◆ **AIM**: Output every entry exactly, from the first line to the last.

◆ **EXTRACTED RECORDS**:
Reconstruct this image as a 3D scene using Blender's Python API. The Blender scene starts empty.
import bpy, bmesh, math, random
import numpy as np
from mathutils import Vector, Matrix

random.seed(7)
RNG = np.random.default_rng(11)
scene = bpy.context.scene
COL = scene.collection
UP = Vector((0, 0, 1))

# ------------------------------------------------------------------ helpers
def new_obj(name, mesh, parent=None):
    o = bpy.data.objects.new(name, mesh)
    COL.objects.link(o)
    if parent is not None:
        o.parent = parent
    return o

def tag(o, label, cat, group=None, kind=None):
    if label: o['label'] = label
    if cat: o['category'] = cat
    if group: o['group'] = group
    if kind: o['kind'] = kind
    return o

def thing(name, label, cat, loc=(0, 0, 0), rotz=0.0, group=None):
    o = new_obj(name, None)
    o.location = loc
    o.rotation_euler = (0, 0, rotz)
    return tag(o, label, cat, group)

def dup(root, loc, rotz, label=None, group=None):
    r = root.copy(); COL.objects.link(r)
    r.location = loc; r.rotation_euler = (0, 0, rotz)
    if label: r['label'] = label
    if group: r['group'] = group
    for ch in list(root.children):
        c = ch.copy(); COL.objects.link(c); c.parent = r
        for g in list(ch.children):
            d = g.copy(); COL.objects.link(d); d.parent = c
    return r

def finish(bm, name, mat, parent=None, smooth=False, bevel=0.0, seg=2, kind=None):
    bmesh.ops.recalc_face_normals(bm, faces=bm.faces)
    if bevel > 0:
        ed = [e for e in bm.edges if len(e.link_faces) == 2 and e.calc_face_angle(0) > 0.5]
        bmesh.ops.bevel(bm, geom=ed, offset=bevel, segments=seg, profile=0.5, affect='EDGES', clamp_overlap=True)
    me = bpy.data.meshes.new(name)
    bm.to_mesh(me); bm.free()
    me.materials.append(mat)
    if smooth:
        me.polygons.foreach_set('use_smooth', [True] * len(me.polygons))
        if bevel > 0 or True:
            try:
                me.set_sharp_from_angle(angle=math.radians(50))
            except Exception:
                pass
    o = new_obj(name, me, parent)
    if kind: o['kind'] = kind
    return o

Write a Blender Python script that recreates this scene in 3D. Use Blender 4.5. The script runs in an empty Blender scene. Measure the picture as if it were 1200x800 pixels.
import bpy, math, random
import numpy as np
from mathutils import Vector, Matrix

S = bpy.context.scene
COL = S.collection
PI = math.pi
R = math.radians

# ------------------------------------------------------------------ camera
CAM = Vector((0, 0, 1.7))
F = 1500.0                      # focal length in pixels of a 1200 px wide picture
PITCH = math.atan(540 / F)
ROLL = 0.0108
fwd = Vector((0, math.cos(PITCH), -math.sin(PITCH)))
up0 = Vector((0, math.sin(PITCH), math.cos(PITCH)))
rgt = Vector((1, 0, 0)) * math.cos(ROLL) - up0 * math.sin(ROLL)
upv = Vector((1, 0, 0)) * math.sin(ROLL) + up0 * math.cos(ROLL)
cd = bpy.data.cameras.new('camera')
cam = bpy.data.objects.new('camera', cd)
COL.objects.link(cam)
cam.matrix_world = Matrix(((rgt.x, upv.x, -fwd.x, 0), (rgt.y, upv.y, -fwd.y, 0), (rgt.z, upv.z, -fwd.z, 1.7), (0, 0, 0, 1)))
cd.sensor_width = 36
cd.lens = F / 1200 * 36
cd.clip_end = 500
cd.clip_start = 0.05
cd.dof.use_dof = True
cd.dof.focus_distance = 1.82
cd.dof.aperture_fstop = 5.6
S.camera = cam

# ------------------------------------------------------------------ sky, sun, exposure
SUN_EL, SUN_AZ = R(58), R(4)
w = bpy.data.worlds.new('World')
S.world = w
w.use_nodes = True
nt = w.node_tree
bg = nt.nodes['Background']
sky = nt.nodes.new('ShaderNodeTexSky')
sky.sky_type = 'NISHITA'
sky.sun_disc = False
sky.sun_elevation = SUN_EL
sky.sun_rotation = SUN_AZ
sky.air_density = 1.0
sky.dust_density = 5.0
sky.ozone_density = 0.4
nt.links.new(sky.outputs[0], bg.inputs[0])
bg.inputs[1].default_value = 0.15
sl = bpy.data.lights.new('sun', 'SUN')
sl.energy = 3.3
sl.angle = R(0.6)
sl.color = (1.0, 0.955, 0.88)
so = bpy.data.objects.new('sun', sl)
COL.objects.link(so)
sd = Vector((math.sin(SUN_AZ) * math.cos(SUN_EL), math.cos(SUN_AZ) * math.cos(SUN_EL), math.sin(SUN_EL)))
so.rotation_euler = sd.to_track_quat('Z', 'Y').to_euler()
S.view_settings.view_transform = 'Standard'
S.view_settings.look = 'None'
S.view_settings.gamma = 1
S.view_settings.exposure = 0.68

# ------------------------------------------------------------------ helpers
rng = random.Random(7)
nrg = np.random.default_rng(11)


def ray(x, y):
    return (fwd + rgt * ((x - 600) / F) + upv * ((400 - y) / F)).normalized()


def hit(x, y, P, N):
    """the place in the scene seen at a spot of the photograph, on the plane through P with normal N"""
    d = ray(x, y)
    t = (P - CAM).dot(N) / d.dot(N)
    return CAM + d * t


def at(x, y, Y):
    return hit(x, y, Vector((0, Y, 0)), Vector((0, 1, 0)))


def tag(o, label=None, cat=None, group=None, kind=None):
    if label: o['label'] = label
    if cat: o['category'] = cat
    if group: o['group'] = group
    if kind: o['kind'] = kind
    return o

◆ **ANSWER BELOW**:
Reconstruct this image as a 3D scene using Blender's Python API. The Blender scene starts empty.
import bpy, bmesh, math, random
import numpy as np
from mathutils import Vector, Matrix

random.seed(7)
RNG = np.random.default_rng(11)
scene = bpy.context.scene
COL = scene.collection
UP = Vector((0, 0, 1))

# ------------------------------------------------------------------ helpers
def new_obj(name, mesh, parent=None):
    o = bpy.data.objects.new(name, mesh)
    COL.objects.link(o)
    if parent is not None:
        o.parent = parent
    return o

def tag(o, label, cat, group=None, kind=None):
    if label: o['label'] = label
    if cat: o['category'] = cat
    if group: o['group'] = group
    if kind: o['kind'] = kind
    return o

def thing(name, label, cat, loc=(0, 0, 0), rotz=0.0, group=None):
    o = new_obj(name, None)
    o.location = loc
    o.rotation_euler = (0, 0, rotz)
    return tag(o, label, cat, group)

def dup(root, loc, rotz, label=None, group=None):
    r = root.copy(); COL.objects.link(r)
    r.location = loc; r.rotation_euler = (0, 0, rotz)
    if label: r['label'] = label
    if group: r['group'] = group
    for ch in list(root.children):
        c = ch.copy(); COL.objects.link(c); c.parent = r
        for g in list(ch.children):
            d = g.copy(); COL.objects.link(d); d.parent = c
    return r

def finish(bm, name, mat, parent=None, smooth=False, bevel=0.0, seg=2, kind=None):
    bmesh.ops.recalc_face_normals(bm, faces=bm.faces)
    if bevel > 0:
        ed = [e for e in bm.edges if len(e.link_faces) == 2 and e.calc_face_angle(0) > 0.5]
        bmesh.ops.bevel(bm, geom=ed, offset=bevel, segments=seg, profile=0.5, affect='EDGES', clamp_overlap=True)
    me = bpy.data.meshes.new(name)
    bm.to_mesh(me); bm.free()
    me.materials.append(mat)
    if smooth:
        me.polygons.foreach_set('use_smooth', [True] * len(me.polygons))
        if bevel > 0 or True:
            try:
                me.set_sharp_from_angle(angle=math.radians(50))
            except Exception:
                pass
    o = new_obj(name, me, parent)
    if kind: o['kind'] = kind
    return o

Write a Blender Python script that recreates this scene in 3D. Use Blender 4.5. The script runs in an empty Blender scene. Measure the picture as if it were 1200x800 pixels.
import bpy, math, random
import numpy as np
from mathutils import Vector, Matrix

S = bpy.context.scene
COL = S.collection
PI = math.pi
R = math.radians

# ------------------------------------------------------------------ camera
CAM = Vector((0, 0, 1.7))
F = 1500.0                      # focal length in pixels of a 1200 px wide picture
PITCH = math.atan(540 / F)
ROLL = 0.0108
fwd = Vector((0, math.cos(PITCH), -math.sin(PITCH)))
up0 = Vector((0, math.sin(PITCH), math.cos(PITCH)))
rgt = Vector((1, 0, 0)) * math.cos(ROLL) - up0 * math.sin(ROLL)
upv = Vector((1, 0, 0)) * math.sin(ROLL) + up0 * math.cos(ROLL)
cd = bpy.data.cameras.new('camera')
cam = bpy.data.objects.new('camera', cd)
COL.objects.link(cam)
cam.matrix_world = Matrix(((rgt.x, upv.x, -fwd.x, 0), (rgt.y, upv.y, -fwd.y, 0), (rgt.z, upv.z, -fwd.z, 1.7), (0, 0, 0, 1)))
cd.sensor_width = 36
cd.lens = F / 1200 * 36
cd.clip_end = 500
cd.clip_start = 0.05
cd.dof.use_dof = True
cd.dof.focus_distance = 1.82
cd.dof.aperture_fstop = 5.6
S.camera = cam

# ------------------------------------------------------------------ sky, sun, exposure
SUN_EL, SUN_AZ = R(58), R(4)
w = bpy.data.worlds.new('World')
S.world = w
w.use_nodes = True
nt = w.node_tree
bg = nt.nodes['Background']
sky = nt.nodes.new('ShaderNodeTexSky')
sky.sky_type = 'NISHITA'
sky.sun_disc = False
sky.sun_elevation = SUN_EL
sky.sun_rotation = SUN_AZ
sky.air_density = 1.0
sky.dust_density = 5.0
sky.ozone_density = 0.4
nt.links.new(sky.outputs[0], bg.inputs[0])
bg.inputs[1].default_value = 0.15
sl = bpy.data.lights.new('sun', 'SUN')
sl.energy = 3.3
sl.angle = R(0.6)
sl.color = (1.0, 0.955, 0.88)
so = bpy.data.objects.new('sun', sl)
COL.objects.link(so)
sd = Vector((math.sin(SUN_AZ) * math.cos(SUN_EL), math.cos(SUN_AZ) * math.cos(SUN_EL), math.sin(SUN_EL)))
so.rotation_euler = sd.to_track_quat('Z', 'Y').to_euler()
S.view_settings.view_transform = 'Standard'
S.view_settings.look = 'None'
S.view_settings.gamma = 1
S.view_settings.exposure = 0.68

# ------------------------------------------------------------------ helpers
rng = random.Random(7)
nrg = np.random.default_rng(11)


def ray(x, y):
    return (fwd + rgt * ((x - 600) / F) + upv * ((400 - y) / F)).normalized()


def hit(x, y, P, N):
    """the place in the scene seen at a spot of the photograph, on the plane through P with normal N"""
    d = ray(x, y)
    t = (P - CAM).dot(N) / d.dot(N)
    return CAM + d * t


def at(x, y, Y):
    return hit(x, y, Vector((0, Y, 0)), Vector((0, 1, 0)))


def tag(o, label=None, cat=None, group=None, kind=None):
    if label: o['label'] = label
    if cat: o['category'] = cat
    if group: o['group'] = group
    if kind: o['kind'] = kind
    return o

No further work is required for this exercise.